Possible solutions to sustainable cooking

To achieve sustainable cooking, the report outlines six steps in which this can be achieved. One is that governments need to set clear goals to transition away from firewood and charcoal. “Current strategies still largely focus on improved cook-stoves and the build-out of LPG infrastructure, failing to recognize the tremendous potential of alternative cooking solutions such as renewable electricity. By focusing largely on improved cook-stoves, the international community might contribute to further entrenching technological path dependencies which might be a barrier for the de-carbonization of the cooking sector in the long-run,” says the report.

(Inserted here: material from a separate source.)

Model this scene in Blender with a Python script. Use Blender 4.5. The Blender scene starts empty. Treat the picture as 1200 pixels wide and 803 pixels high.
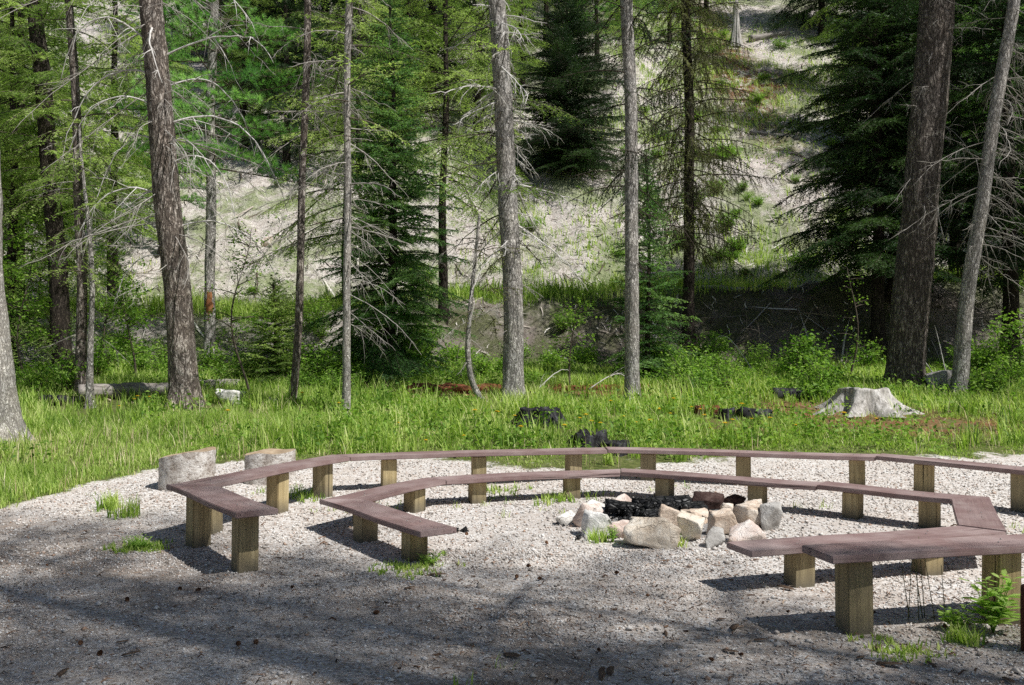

The other strategies suggested in the report are that: ii)governments should introduce policies and incentives to reduce upfront costs for example duty exemptions for cooking technologies such as pressure cooker which have demonstrated to slash cooking time, similar to what is offered on solar PV components; iii) financing projects in the cooking sector need to allocate more resources to support the availability of pay-as-you-go contracts; iv) re-allocation of fossil fuel subsidies which often benefit middle and upper income residents to support a rapid scale-up in sustainable cooking technologies and v)International climate finance should be mobilized to play a far greater and more direct role in supporting the transition to sustainable cooking, including through innovative mechanisms such as the Green Climate Fund and the wider use of climate bonds.

As we observe World Environment Day today, let us remember women disproportionately suffer the impacts of climate change and other environmental hazards, especially in developing countries.